Kendra Wilkinson, the 25-year old former Playboy Playmate naked chick who used to roll around on top of Hugh Hefner’s old balls, is trying to get her husband and terrible football player, Hank Baskett, to sign a “post-nuptial” agreement because she’s apparently bringing in more proverbial cheddar. The source of said dairy slang for income? You guessed it – homemade porn!
Kendra, who once put on a hell of a show as she “protested” Vivid Entertainment’s eventual release all over her face of her sex tape with a former boyfriend, supposedly has a few more videos waiting in the wings, as she’s made quite a financial improvement thanks to the success of the first video. The problem is that she doesn’t want Baskett to have any chance of getting the money that she’s already made and could eventually make should they get divorced.
*goes to WordPress dashboard, schedules “Hank Baskett Files For Divorce” for next week*
What’s love like, Courier Mail?
Thanks to the leaked sex tape, the popularity of her E! reality documentary soap, Kendra, and a host of endorsement deals, Wilkinson now earns substantially more cash than husband Hank Baskett, who has been traded from NFL team to NFL team no fewer than three times since the couple married in June 2009.
“Kendra is making a lot of money these days, but Hank’s not earning as much as he did when they got married. She’s just looking out for her own interests,” a source said.
Her own interests being, of course, selling videos of her having sex with random men. Baskett currently plays for the Minnesota Vikings (Kendra lives with their son in Los Angeles, so they’re clearly already doing great), which is his third franchise since the couple wed. You may remember his last defining on-field moment, during Super Bowl XLIV, when he failed to haul in the New Orleans Saints’ onside kick at the start of the second half. While the Colts’ loss wasn’t Baskett’s fault, it sure is fun to act like it was. Kendra, of course, left the game crying because she should have married Reggie Wayne.


Lobster Dog bout to smack that ass!!!
That’s some quality photoshop right there.
She’s not as hot as she used to be, but I’d still tongue punch her fart box.
Shes the reason Celebrity Rehab will be on cable soon.
I’m surprised they’ve been married this long.
Other things Hank can’t “catch”? Passes.
Endorsement deals? What the fuck does she endorse? Cruise trips to Whore Island?!
It took me three times “reading” this post to even notice Lobster Dog.
“Traded” is a nice way to say “outright released and picked up off the street.”
That’s what you get for marrying a terrible player. Was Freddie Mitchell not available?
Getting involved with a girl famous for being a ditzy slut and having sex tapes out?
Dumb ass.
This totally reminds me that I haven’t seen her sex tape and have been totally neglecting my dick during the holidays. Thanks With Leather!
I never neglect mine. I decorated it with tinsel and color lights.

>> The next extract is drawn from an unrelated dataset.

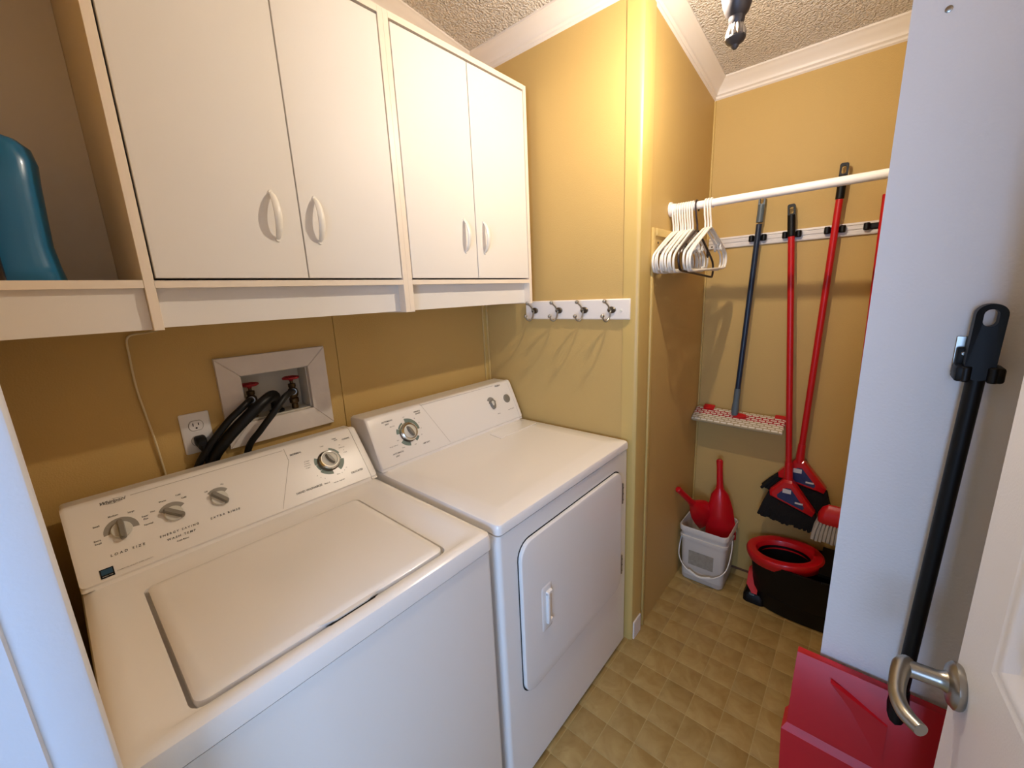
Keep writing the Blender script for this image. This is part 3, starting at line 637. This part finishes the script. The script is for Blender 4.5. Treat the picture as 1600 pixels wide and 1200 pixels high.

Hey I don’t wanna be “that guy” but Wilkinson was never actually a Playmate. Did she get naked for Playboy? Sure, but she never actually got a month and centerfold.
Good call, Rapax. I’m not too good with my Playmates, but if she had been a Penthouse Pet I could tell you the velocity of her urine stream without blinking.
Anyone named Hank Baskett doesn’t have any business having sex with anyone outside of a gay porno.
Also waiting in the wings? Text from Favre for her hosting services.
The Kendra Show follows me on twitter. I have no idea why.
Man you know your marriage is in trouble when your wife doesn’t want to share her amateur porn profits with you.
she should have married Tom Brady
Hank shouldn’t be surprised when he returns home to see studio lighting in his bedroom and a sex schedule attached to a contract and list of fees, lying on his pillow.
I normally hate Kendra because her face sucks and her smile/laugh are so horrific and annoying, but she looks AMAZING in that super-shopped photo in the article. I’ve seen the video and she’s a lousy bang, but i’m always down with seeing ANY celeb with some junk in their mouth. Poor Hank. Poor us too. But that photo is super hot.
Enrico Pallazzo
That’s what you get for marrying a terrible player. Was Freddie Mitchell not available?
I love it, Enrico! A friend of mine used to bang Freddie when he was at fUCLA. She’s no Kendra, but Freddie wasn’t complaining
She minus well start doing porn and share that good pussy. I aint gonna tell nobody.. :uD
A friend told me about this sight and boy was she right when she said the guys on here act like bitches.